The two boys followed me into the living room. Phillip sat on the sofa next to Josh, and they began talking. I sat on the long sofa. Nerissa and Charine looked up from their playing for a moment, dolls in mid-meal on the floor, and then went back to it.

“Can I sit next to you?” Thomas asked.

“I guess,” I said.

Thomas sat next to me on the sofa.

“What y’all been doing today?”

“Nothing,” I said. “Watching TV.”

“It’s hot out there.”

“Yeah.”

Thomas scooted closer. His leg touched mine. I scooted over, further into the crack of the sofa.

“Where y’all mama?”

“Work,” I said.

Thomas edged closer so his leg was touching mine again, and I tried to scoot over, but I was jammed into the arm of the sofa. I couldn’t understand why he wasn’t talking to Josh and Phillip.

“Why you keep scooting over?” Thomas asked.

I shrugged, turning a shoulder to him and leaned away from his face. Josh and Phillip, still talking and laughing, walked out the side door. It closed behind them.

“I like you,” Thomas said.

I was mute. He pressed against me, sandwiching me between him and the cushions. I half stood, and he grabbed my arm and yanked me back down to the sofa.

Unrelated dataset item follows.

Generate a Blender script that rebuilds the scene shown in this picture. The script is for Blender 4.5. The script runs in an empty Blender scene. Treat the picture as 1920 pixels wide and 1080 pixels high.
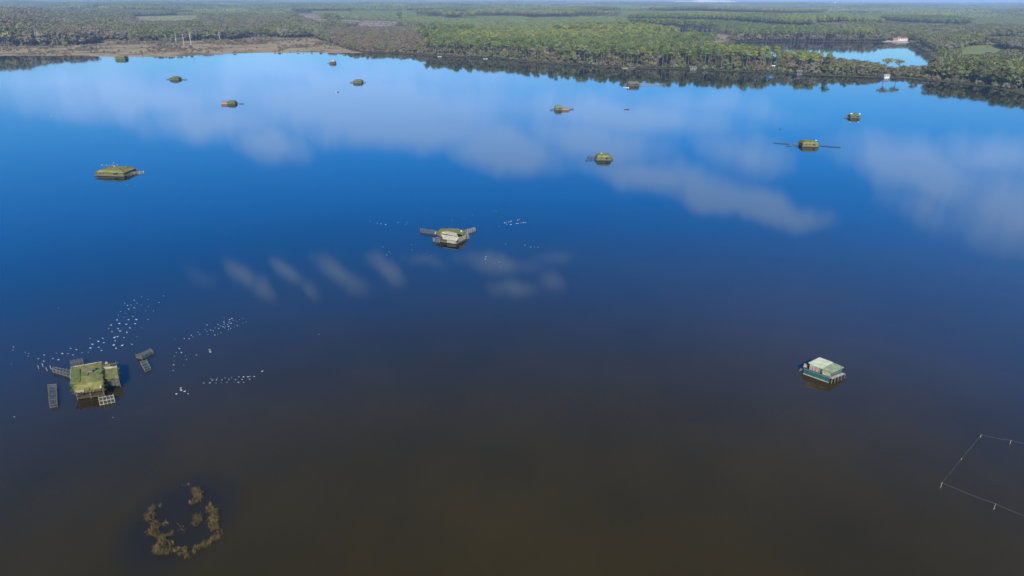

“You don’t like me?” he said.

I shook my head. His hand slid up my arm, to my shoulder, my neck. I jerked away from him, and he moved with me. I was helpless.

“Stop,” I said. It was a squeak.

“What? I’m not doing anything.”

“Stop touching me,” I said. I deserve this , I thought.

“Come on, girl,” he said, leaning into me again, leading with his mouth. He grabbed my arm hard. This is my fault , I thought. Charine and Nerissa were quiet.

“Stop it!” I couldn’t breathe. He was too big. Just sit there, and if you take it long enough, it’ll be over , I thought.

Charine jumped up from her squat on the floor and ran toward the sofa. She leapt into Thomas’s lap feet first and began jumping on him, stomping his crotch.